We would play all day out in the heat, until Mom would come outside and tell us that we were "all white around the mouth" and needed to come in and rest, drink something cold. Summers were filled with Kool Aid and Popsicles.The Popsicles were the kind that came in the long clear plastic wrappers. Granny always had Popsicles. She also always had big, thick slices of bologna, fresh tomatoes from her garden, and white bread. A bologna sandwich with a thick slice of tomato with Miracle Whip on it was our lunch. For dessert; Purity Maid Oatmeal Creme pies. My brother affectionately called them "Cakies". Granny always had those things....she loved us so much.
Saturday, September 12, 2009
~Introduction~
Well, there is no better place to start than the beginning, I suppose. My earliest memory...I was having a hissy fit in my crib when Mom put me down for a nap. I remember holding onto the bar, jumping up and down, screaming....watching my Mother's back retreat down the hallway.

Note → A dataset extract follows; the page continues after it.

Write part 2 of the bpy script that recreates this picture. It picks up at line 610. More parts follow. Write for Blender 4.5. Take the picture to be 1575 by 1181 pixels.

I still remember the bottoms of the boots she was wearing. They were some sort of snow boots, and the bottoms had deep ridges in them. I remember my tears, how hot my face felt. I am not quite sure of my age...I would guess maybe 2 or 3. My brother was born when I was 4, and this was definitely before he came along, because I was in the room that became his AND I was in a crib. Wild, huh?